- **INSTRUCTIONS TO FOLLOW**: Set down the data below from its first line to the line holding "COL = SC.collection", inclusive; omit all pictures.

/---

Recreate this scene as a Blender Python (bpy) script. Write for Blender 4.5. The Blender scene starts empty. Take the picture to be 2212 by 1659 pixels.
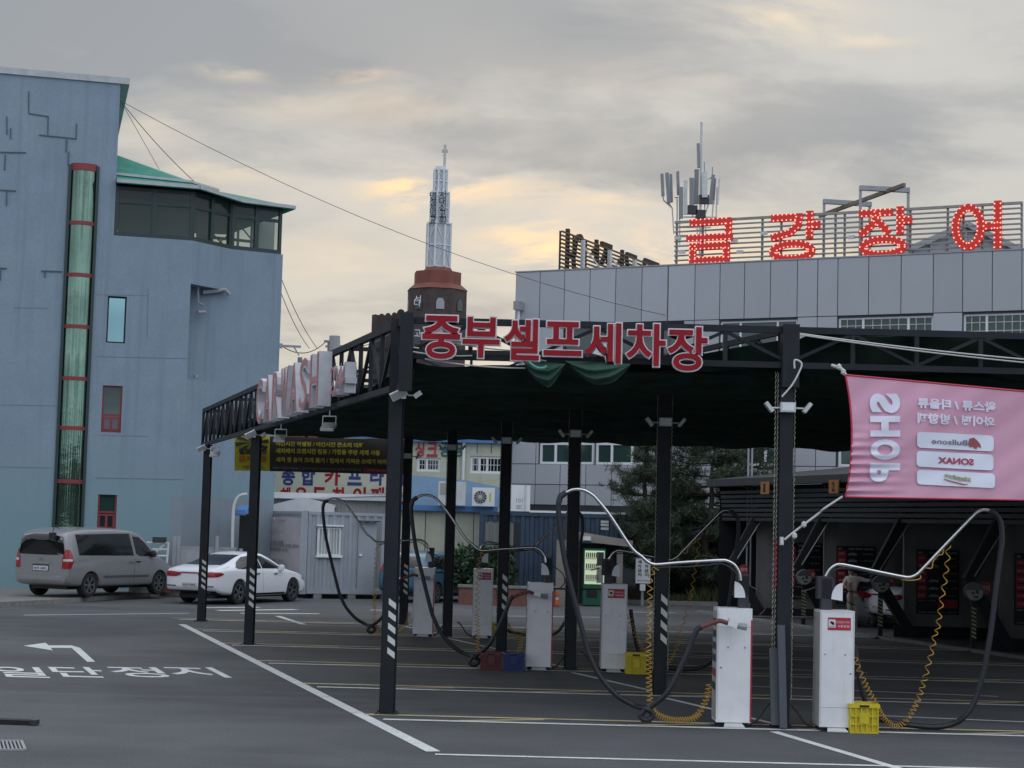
import bpy, bmesh, math, random
from mathutils import Vector, Matrix
from mathutils.bvhtree import BVHTree
random.seed(7)
R = math.radians
V = Vector
SC = bpy.context.scene
COL = SC.collection

# ------------------------------------------------------------------ camera
FP, CU, CV = 3800.0, 1106.0, 829.5          # focal length and centre on a 2212 px wide picture
PITCH, ROLL, HC = math.atan((1133.0 - 829.5) / FP), 0.026, 2.45
U0 = V((0, -math.sin(PITCH), math.cos(PITCH)))
FW = V((0, math.cos(PITCH), math.sin(PITCH)))
R0 = V((1, 0, 0))
RT = R0 * math.cos(ROLL) + U0 * math.sin(ROLL)
UP = U0 * math.cos(ROLL) - R0 * math.sin(ROLL)
EYE = V((0, 0, HC))
cd = bpy.data.cameras.new('camera')
cam = bpy.data.objects.new('camera', cd)
COL.objects.link(cam)
cd.sensor_width = 36
cd.lens = FP / 2212 * 36
cd.clip_end = 3000
m3 = Matrix((RT, UP, -FW)).transposed()
cam.matrix_world = Matrix.Translation(EYE) @ m3.to_4x4()
SC.camera = cam

# ------------------------------------------------------------------ world and light
SUN_AZ, SUN_EL = R(0.9), R(8.6)                  # the sun stands low behind the restaurant, veiled by cloud
w = bpy.data.worlds.new('World')
SC.world = w
w.use_nodes = True
nt = w.node_tree
for n in list(nt.nodes):
    nt.nodes.remove(n)
N = nt.nodes.new
L = nt.links.new
out = N('ShaderNodeOutputWorld')
bg = N('ShaderNodeBackground')
L(bg.outputs[0], out.inputs[0])
sky = N('ShaderNodeTexSky')
sky.sky_type = 'NISHITA'
sky.sun_disc = False
sky.sun_elevation = SUN_EL
sky.sun_rotation = SUN_AZ
sky.dust_density = 3
bg.inputs[1].default_value = 0.12
tc = N('ShaderNodeTexCoord')
nrm = N('ShaderNodeVectorMath'); nrm.operation = 'NORMALIZE'
L(tc.outputs['Generated'], nrm.inputs[0])
sep = N('ShaderNodeSeparateXYZ'); L(nrm.outputs[0], sep.inputs[0])


def mth(op, a, b=None, c=None, clamp=False):
    n = N('ShaderNodeMath'); n.operation = op; n.use_clamp = clamp
    for i, x in enumerate((a, b, c)):
        if x is None:
            continue
        if isinstance(x, (int, float)):
            n.inputs[i].default_value = x
        else:
            L(x, n.inputs[i])
    return n.outputs[0]


def sstep(x, a, b):
    n = N('ShaderNodeMapRange'); n.interpolation_type = 'SMOOTHSTEP'
    L(x, n.inputs[0]); n.inputs[1].default_value = a; n.inputs[2].default_value = b
    return n.outputs[0]


def mixc(f, a, b):
    n = N('ShaderNodeMix'); n.data_type = 'RGBA'
    if isinstance(f, (int, float)):
        n.inputs[0].default_value = f
    else:
        L(f, n.inputs[0])
    for i, x in ((6, a), (7, b)):
        if isinstance(x, tuple):
            n.inputs[i].default_value = (*x, 1)
        else:
            L(x, n.inputs[i])
    return n.outputs[2]


def noise(vec, scale, detail, rough, dist=0.0):
    n = N('ShaderNodeTexNoise'); n.inputs['Scale'].default_value = scale
    n.inputs['Detail'].default_value = detail; n.inputs['Roughness'].default_value = rough
    n.inputs['Distortion'].default_value = dist
    L(vec, n.inputs['Vector'])
    return n.outputs[0]


zz = mth('ADD', mth('MAXIMUM', sep.outputs[2], 0.0), 0.10)
px_, py_ = mth('DIVIDE', sep.outputs[0], zz), mth('DIVIDE', sep.outputs[1], zz)
cmb = N('ShaderNodeCombineXYZ')
L(px_, cmb.inputs[0]); L(py_, cmb.inputs[1])
mp = N('ShaderNodeMapping'); mp.inputs['Location'].default_value = (9.4, 8.8, 0.0); mp.inputs['Rotation'].default_value = (0, 0, R(12))
L(cmb.outputs[0], mp.inputs[0])
big = noise(mp.outputs[0], 0.85, 6, 0.55, 0.35)
fine = noise(mp.outputs[0], 2.8, 8, 0.58, 0.35)
cl = mth('ADD', mth('MULTIPLY', big, 0.72), mth('MULTIPLY', fine, 0.28))
thin = sstep(cl, 0.47, 0.34)                 # 1 where the cloud is thin
bank = sstep(mth('SUBTRACT', sep.outputs[2], mth('MULTIPLY', sep.outputs[0], 0.55)), 0.12, 0.46)   # heavier cloud bank to the upper left
dense = sstep(mth('ADD', cl, mth('MULTIPLY', bank, 0.10)), 0.455, 0.62)
K = 1 / 0.12                                  # colours below are radiance; the background node has strength 0.12
sun = V((math.sin(SUN_AZ) * math.cos(SUN_EL), math.cos(SUN_AZ) * math.cos(SUN_EL), math.sin(SUN_EL)))
dt = N('ShaderNodeVectorMath'); dt.operation = 'DOT_PRODUCT'
L(nrm.outputs[0], dt.inputs[0]); dt.inputs[1].default_value = sun
near = sstep(dt.outputs['Value'], 0.980, 0.9993)
front = sstep(sep.outputs[1], -0.5, 0.8)
low = sstep(sep.outputs[2], 0.30, 0.02)
zen = sstep(sep.outputs[2], 0.28, 0.85)
grey_front = mixc(low, (0.53 * K, 0.53 * K, 0.515 * K), (0.51 * K, 0.50 * K, 0.465 * K))
base = mixc(front, (0.90 * K, 1.00 * K, 1.15 * K), grey_front)
base = mixc(zen, base, (1.75 * K, 1.88 * K, 2.05 * K))
darkc = mixc(0.72, base, (0.19 * K, 0.225 * K, 0.275 * K))
# breaks and dark shreds of the cloud deck in front of us: azimuth / elevation, half widths, amount
sy_ = mth('MAXIMUM', sep.outputs[1], 0.05)
azx, elz = mth('DIVIDE', sep.outputs[0], sy_), mth('DIVIDE', sep.outputs[2], sy_)
wob = mth('SUBTRACT', fine, 0.5)
azx = mth('ADD', azx, mth('MULTIPLY', mth('SUBTRACT', big, 0.5), 0.10))
elz = mth('ADD', elz, mth('MULTIPLY', wob, 0.055))


def patch(lst):
    tot = None
    for (u, v, ru, rv, amp) in lst:
        d = FW * FP + RT * (u - CU) + UP * (CV - v)
        a = mth('DIVIDE', mth('SUBTRACT', azx, d.x / d.y), ru / FP)
        b = mth('DIVIDE', mth('SUBTRACT', elz, d.z / d.y), rv / FP)
        e = mth('EXPONENT', mth('MULTIPLY', mth('ADD', mth('MULTIPLY', a, a), mth('MULTIPLY', b, b)), -1.0))
        e = mth('MULTIPLY', e, amp)
        tot = e if tot is None else mth('ADD', tot, e)
    return tot


gaps = patch(((850, 425, 85, 34, .9), (1010, 420, 120, 26, .55), (1160, 545, 120, 52, .95), (1300, 440, 130, 24, .35), (560, 165, 70, 14, .5), (790, 165, 80, 22, .55), (1690, 45, 130, 46, .65), (1860, 95, 90, 15, .55),
              (470, 380, 110, 30, .5), (640, 250, 170, 34, .20), (870, 245, 130, 40, .16), (1500, 180, 300, 30, .10), (330, 300, 90, 40, .25), (1960, 560, 420, 60, .35), (1380, 560, 160, 40, .7)))
shade = patch(((720, 140, 110, 34, .85), (180, 50, 400, 110, 1.1), (2050, 300, 200, 60, .4), (1240, 375, 260, 38, .55), (1700, 330, 420, 70, .30), (1250, 40, 250, 60, .35), (700, 520, 200, 60, .25), (980, 250, 260, 30, .2)))
shade = mth('MULTIPLY', shade, mth('ADD', 0.35, mth('MULTIPLY', sstep(fine, 0.40, 0.58), 0.65)))
gaps = mth('MULTIPLY', gaps, sstep(mth('SUBTRACT', 1.0, fine), 0.40, 0.58), clamp=True)
base = mixc(mth('ADD', mth('MULTIPLY', dense, 0.80), mth('MULTIPLY', shade, 0.75), clamp=True), base, darkc)
warmc = mixc(near, (0.84 * K, 0.70 * K, 0.50 * K), (0.99 * K, 0.70 * K, 0.40 * K))
wf = mth('MULTIPLY', thin, mth('ADD', mth('MULTIPLY', front, 0.55), mth('MULTIPLY', near, 0.45)), clamp=True)
wf = mth('ADD', mth('MULTIPLY', wf, 0.22), gaps, clamp=True)
base = mixc(wf, base, warmc)
fin = mixc(0.015, base, sky.outputs[0])
L(fin, bg.inputs[0])

sl = bpy.data.lights.new('sun', 'SUN')
sl.energy = 0.5
sl.angle = R(25)
sl.color = (1, 0.86, 0.68)
so = bpy.data.objects.new('sun', sl)
COL.objects.link(so)
so.rotation_euler = sun.to_track_quat('Z', 'Y').to_euler()
so.location = (0, 0, 60)
vs = SC.view_settings
vs.view_transform = 'Standard'
vs.look = 'None'
vs.exposure = 0.18
vs.gamma = 1
SC.cycles.max_bounces = 6
SC.cycles.transparent_max_bounces = 8

# ------------------------------------------------------------------ picture geometry
ZC = {'A': (0, 200, 1.659), 'B': (0, 1100, 1.8433), 'C': (0, 1900, 1.659), 'D': (1200, 500, 1.8433), 'E': (2000, 450, 1.952),
      'F': (3000, 600, 2.0736), 'G': (1500, 1150, 1.6385), 'H': (2800, 1250, 1.7955), 'I': (760, 1300, 2.37), 'J': (900, 1850, 2.4578),
      'K': (1550, 1650, 2.765), 'L': (1550, 2100, 2.0738), 'M': (2100, 1650, 2.4578), 'N': (2300, 2150, 2.2118), 'O': (2950, 1850, 2.0444),
      'Q': (2950, 2300, 2.0444), 'S': (0, 2500, 2.4578), 'T': (3300, 1450, 3.0164), 'U': (600, 2080, 3.3515), 'W': (0, 2040, 3.3515)}


def z(k, x, y):
    ox, oy, s = ZC[k]
    return ((ox + x / s) * 0.54861, (oy + y / s) * 0.54861)


def ray(u, v):
    return FW * FP + RT * (u - CU) + UP * (CV - v)


def at(u, v, Y):
    d = ray(u, v)
    return EYE + d * (Y / d.y)


def gnd(u, v, h=0.0):
    d = ray(u, v)
    return EYE + d * ((h - HC) / d.z)


class Fr:
    """a vertical plane: x runs along it, y goes into it (away from the viewer), z is up"""
    def __init__(s, p, ang):
        s.o = V((p[0], p[1], 0)); s.a = ang
        s.x = V((math.cos(ang), math.sin(ang), 0)); s.y = V((-math.sin(ang), math.cos(ang), 0))
        s.M = Matrix.Translation(s.o) @ Matrix.Rotation(ang, 4, 'Z')

    def sz(s, u, v, d=0.0):
        r = ray(u, v)
        t = (s.o + s.y * d - EYE).dot(s.y) / r.dot(s.y)
        p = EYE + r * t
        return (p - s.o).dot(s.x), p.z

    def pt(s, a, d, h):
        return s.o + s.x * a + s.y * d + V((0, 0, h))


def fr2(p, q):
    return Fr(p, math.atan2(q[1] - p[1], q[0] - p[0]))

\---

- **FULL RESPONSE**:
Recreate this scene as a Blender Python (bpy) script. Write for Blender 4.5. The Blender scene starts empty. Take the picture to be 2212 by 1659 pixels.
import bpy, bmesh, math, random
from mathutils import Vector, Matrix
from mathutils.bvhtree import BVHTree
random.seed(7)
R = math.radians
V = Vector
SC = bpy.context.scene
COL = SC.collection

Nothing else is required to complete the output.